If you work in the education industry, you might have heard the term, "mlearning" once or twice. But what does it mean? And, is this a trend you should start to consider as technology increasingly  changes education standards nationwide?

Mlearning, or mobile learning is a term used to reference education or training conducted on (and delivered through) portable devices like smartphones, or tablets. A good example of mlearning would be the app that Coursera offers for its courses due to its compatibility with mobile format.

"Students reported the laptops enhanced learning by providing an equitable and accessible platform for seeking, recording and exchanging information, gave options for cognitive processing of information, were core to the curriculum and portable. The ability to use laptops in lectures and tutorials was valued." -Mobile Learning

The other day, we stumbled upon a peer-reviewed article by BMC Med Educ called "Evaluation of Mobile Learning." In it, they discuss the factors that play a role in making mlearning successful, as well as its educational impact from the perspective of students.

Over the years, more schools have started incorporating mlearning into their curriculum. However, access to mlearning is largely restricted by cost and also comes with drawbacks. If your school is considering implementing a project like this, make sure to check our list of main benefits and drawbacks.

Non-Disruptive Interactivity in Lessons
Mlearning provides a way for educators to interact with students during a lecture period without a significant level of interruption. For instance, the teacher could poll his/her students during specific intervals of a lecture, and students could answer using a mobile applcation (much like using a clicker in class)

Mobile Learning Material
Students are able to take quizzes, revise lectures, submit homework, and receive immediate feedback on their performance. Moreover, all of this can be done anytime and anywhere at each student's pace, making their education more personalized.

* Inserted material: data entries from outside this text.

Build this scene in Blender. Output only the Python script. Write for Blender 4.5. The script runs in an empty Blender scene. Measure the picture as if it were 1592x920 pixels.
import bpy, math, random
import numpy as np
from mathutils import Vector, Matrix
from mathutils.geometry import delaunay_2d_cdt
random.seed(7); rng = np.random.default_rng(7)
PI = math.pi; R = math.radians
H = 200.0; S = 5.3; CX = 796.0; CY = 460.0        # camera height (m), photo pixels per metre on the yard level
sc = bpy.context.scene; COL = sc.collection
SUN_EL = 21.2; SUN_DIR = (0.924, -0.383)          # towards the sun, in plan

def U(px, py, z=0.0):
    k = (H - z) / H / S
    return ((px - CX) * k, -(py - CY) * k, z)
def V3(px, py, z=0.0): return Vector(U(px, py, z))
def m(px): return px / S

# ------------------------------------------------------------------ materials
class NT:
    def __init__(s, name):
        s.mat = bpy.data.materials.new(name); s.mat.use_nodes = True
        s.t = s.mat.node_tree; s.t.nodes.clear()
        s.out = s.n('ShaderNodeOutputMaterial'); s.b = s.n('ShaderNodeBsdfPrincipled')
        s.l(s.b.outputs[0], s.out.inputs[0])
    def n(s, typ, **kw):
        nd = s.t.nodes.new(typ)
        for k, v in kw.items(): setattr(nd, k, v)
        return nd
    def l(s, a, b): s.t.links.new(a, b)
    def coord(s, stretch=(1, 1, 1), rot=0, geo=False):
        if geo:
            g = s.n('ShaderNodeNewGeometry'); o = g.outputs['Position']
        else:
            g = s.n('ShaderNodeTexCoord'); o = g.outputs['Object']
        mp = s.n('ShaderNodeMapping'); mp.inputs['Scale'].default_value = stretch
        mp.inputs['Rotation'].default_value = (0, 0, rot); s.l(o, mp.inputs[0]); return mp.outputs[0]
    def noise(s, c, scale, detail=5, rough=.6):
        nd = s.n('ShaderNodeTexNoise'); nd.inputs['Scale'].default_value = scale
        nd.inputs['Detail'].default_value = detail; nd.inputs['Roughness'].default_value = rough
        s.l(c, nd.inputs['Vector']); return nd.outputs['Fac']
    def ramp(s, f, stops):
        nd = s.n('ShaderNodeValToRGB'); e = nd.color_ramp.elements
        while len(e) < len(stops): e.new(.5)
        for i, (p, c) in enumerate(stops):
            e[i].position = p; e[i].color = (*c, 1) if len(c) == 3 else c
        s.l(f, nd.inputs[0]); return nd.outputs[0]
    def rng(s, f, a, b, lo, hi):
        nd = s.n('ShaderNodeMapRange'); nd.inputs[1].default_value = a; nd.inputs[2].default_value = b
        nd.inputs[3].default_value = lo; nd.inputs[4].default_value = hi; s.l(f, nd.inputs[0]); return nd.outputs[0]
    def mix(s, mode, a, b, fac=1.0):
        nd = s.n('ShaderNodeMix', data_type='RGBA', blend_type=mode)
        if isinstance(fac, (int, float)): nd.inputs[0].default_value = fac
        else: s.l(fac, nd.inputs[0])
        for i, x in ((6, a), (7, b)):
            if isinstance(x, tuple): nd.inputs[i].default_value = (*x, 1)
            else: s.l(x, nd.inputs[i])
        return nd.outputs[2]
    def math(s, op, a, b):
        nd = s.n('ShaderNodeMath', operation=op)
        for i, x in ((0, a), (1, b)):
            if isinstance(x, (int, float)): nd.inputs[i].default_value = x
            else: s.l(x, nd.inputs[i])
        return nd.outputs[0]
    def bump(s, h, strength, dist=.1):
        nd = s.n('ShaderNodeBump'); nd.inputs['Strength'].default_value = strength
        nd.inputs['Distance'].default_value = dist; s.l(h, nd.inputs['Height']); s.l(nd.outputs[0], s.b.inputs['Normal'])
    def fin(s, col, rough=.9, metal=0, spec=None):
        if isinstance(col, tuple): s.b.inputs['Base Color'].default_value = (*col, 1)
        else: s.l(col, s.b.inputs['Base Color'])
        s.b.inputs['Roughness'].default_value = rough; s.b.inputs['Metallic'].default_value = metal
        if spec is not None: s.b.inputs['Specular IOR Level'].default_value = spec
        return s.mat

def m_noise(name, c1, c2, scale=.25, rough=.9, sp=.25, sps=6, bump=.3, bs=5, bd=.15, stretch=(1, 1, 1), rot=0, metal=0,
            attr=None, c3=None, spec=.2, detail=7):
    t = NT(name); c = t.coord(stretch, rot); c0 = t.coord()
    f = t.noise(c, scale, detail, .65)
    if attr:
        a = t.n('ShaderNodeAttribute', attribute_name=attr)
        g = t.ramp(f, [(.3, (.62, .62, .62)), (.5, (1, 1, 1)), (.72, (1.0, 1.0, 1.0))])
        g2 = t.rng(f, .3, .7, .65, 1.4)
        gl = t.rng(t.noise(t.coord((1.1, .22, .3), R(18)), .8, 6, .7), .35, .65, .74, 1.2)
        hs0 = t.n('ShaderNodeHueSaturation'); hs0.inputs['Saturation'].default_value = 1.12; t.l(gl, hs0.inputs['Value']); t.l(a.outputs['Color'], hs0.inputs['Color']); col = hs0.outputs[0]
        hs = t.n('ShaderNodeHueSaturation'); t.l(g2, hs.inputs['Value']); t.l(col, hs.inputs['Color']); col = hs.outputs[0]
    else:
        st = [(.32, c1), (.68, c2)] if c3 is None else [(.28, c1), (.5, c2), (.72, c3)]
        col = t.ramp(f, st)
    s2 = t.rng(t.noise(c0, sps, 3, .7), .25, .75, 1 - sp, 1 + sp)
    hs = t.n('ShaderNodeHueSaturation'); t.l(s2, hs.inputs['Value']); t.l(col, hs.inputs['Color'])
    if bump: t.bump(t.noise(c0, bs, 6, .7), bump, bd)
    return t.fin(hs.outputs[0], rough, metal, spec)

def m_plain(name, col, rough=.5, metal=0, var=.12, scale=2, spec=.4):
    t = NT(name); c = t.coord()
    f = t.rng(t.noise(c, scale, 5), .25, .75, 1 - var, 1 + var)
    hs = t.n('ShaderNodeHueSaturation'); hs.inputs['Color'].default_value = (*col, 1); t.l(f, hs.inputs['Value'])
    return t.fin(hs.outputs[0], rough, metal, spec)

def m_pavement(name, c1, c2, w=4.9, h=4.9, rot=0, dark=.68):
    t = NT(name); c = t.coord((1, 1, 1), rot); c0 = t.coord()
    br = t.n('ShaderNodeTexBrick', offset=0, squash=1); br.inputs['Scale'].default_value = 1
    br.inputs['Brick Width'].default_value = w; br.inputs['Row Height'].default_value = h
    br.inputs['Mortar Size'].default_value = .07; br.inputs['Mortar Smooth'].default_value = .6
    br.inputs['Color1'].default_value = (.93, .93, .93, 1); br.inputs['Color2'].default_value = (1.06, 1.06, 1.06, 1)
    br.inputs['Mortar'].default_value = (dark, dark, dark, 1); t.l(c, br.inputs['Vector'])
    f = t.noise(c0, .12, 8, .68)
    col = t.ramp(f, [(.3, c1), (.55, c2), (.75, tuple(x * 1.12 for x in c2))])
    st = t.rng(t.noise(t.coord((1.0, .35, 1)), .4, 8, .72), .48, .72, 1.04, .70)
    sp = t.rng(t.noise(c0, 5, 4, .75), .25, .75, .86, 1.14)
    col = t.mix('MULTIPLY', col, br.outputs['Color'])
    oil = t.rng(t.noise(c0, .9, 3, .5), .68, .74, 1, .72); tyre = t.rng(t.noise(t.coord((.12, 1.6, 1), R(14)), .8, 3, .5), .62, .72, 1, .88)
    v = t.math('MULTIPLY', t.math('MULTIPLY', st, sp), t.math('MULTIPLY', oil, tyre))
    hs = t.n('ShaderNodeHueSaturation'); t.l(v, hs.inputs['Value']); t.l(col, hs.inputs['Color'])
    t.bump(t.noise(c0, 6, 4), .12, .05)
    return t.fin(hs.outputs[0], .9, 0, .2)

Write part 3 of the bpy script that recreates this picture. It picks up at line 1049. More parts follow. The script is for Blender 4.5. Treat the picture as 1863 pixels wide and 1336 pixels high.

Long-Distance Collaboration
Allows for transparent collaboration by empowering social negotiation space of group members. It also encourages members' mobility and  enables students to collaborate in groups through wireless network supporting social face-to-face communication.

Responsive Design
Mlearning requires responsive web design to function optimally. Simply shrinking desktop e-learning onto a smartphone or tablet doesn’t provide the learner with the mobile experience they desire, which defeats the whole purpose of mobile learning.

Phone Battery Life 
Mobile phones require regular charging. This need for continuous charging is a significant impediment due to phones' short battery life, as well as a shortage of power sockets in teaching spaces. However, the matter of safety is critical when using power sources; it is important to ensure wires are not stretched across the classroom.

The problem with mobile learning is that it allows for distractions such as phone calls, e-mail alerts, and the knowledge that the user could easily be doing something else. Also, most mobile users have a short attention span due to consumption of bite-sized information and excessive skimming.

In the past two decades, mobile phones have become an inseparable part of our daily lives. Whether it’s connecting with friends, sending emails, finding routes – phones do it all! Mlearning has become a feature of many otherwise basic eLearning platforms and learning management systems.